A few months later, Niren and Ishaan move back and the family lives in the outskirts of London until Aisha is 13 years old. A bi-annual blood test that gives out the illusion of normalcy triggers Niren’s decision to move back to Delhi, where the family make a lavish Chattarpur farmhouse their home until Aisha’s death. It’s in this setting that the film plays out its delicate moments while tenderly tracking Aisha’s teenage life. It’s not clear whether she regularly goes to school or is home-bound; she spends her days painting, shopping, developing a crush, and experiencing her first heartbreak. 

For the most part, The Sky is Pink plays out predictably: There is a lightness of touch to dilute the grief that death begets, saccharine payoffs (Aisha gets to hold the book she wrote before she dies), the insistence at looking at the bigger picture and celebrating the fickleness of life, and the joking spirit of a dying girl, that now stands the risk of being overused. It is to Bose’s credit that she sniffs out the winning notes from these templates so deftly that it is hard to not be convinced by the significance of the film’s silver linings (the scene that lends the film its title is particularly moving). It’s perhaps, the same reason why any accusation of The Sky is Pink being emotionally manipulative seems unfounded, given Bose hardly has to manufacture any sympathy: After all, the tragedy unfolded in real life long before it plays out on our screens. 

The Sky Is Pink is a winsome return to form for Priyanka Chopra.

When the film’s blatant lack of depth – it occasionally feels overstuffed and distracted – threatens to overpower its pleasures, it is redeemed by the effortlessness of its lead performances. Akhtar, an actor with an unremarkable acting career, delivers a supporting performance that delightfully optimises restraint. Notice the quietness in the scene, where he enters a teary Rohit’s room to comfort him after Aisha passes away but ends up crying, himself. As Aisha, the ridiculously talented Wasim, continues being endlessly watchable. Her evocative face has a language of its own and an underwater sequence (an evident harkback to Dil Dhadakne Do, that shares the film’s two leads) where it lights up instinctively is single-handed evidence of how the actor mines sentimentality to make us blindly root for her family without demanding any sympathy for herself. Even the cheery affection of her voice is modulated to a precision so that it doesn’t invoke pity.

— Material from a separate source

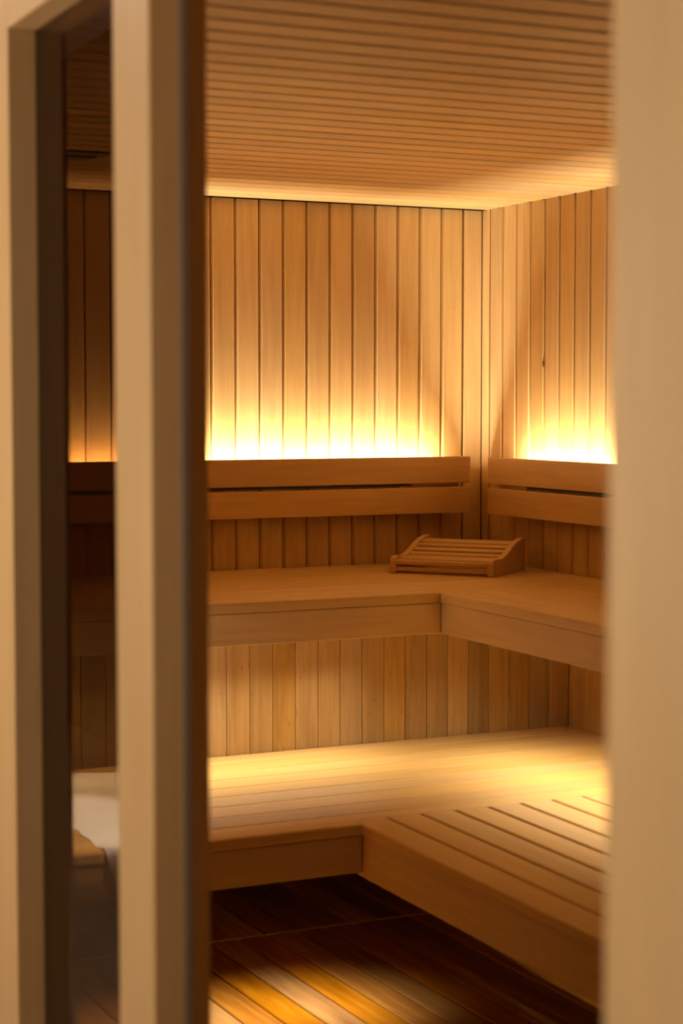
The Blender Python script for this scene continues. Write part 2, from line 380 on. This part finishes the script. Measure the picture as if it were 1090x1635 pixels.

Given that The Sky of Pink’s gaze entails that its terminal protagonist acts out lesser than her mother, Chopra Jonas does ample justice to her role, conveying the resilience of grief by turning in a performance that pulsates with emotional ferocity. The actress, who also co-produced The Sky Is Pink, flits between being loving, protective, selfish, careless, and psychologically wounded with an alarming ease. It also helps that the film’s two leads share an electrifying chemistry. In every frame that they are together, Chopra Jonas and Akhtar are devastating as they paint a volatile portrait of a marriage and parenthood that is forced to service one over the other. 

Late into the film, there’s a moment where Bose warmly fuses together both their roles in a way that complements their bond: At a Christmas party in their house, Niren shifts gears from a heart-wrenching carol to a more upbeat song the instant he notices that its upsets Aditi, possibly reminding her of Aisha’s impending death. For a moment, their eyes meet and both of them acknowledge each other’s losses in keeping the other sane. It’s an apt summary of The Sky in Pink, which strives to say in as many words, that despite pain or tragedy, love will always remain a choice we can bank on.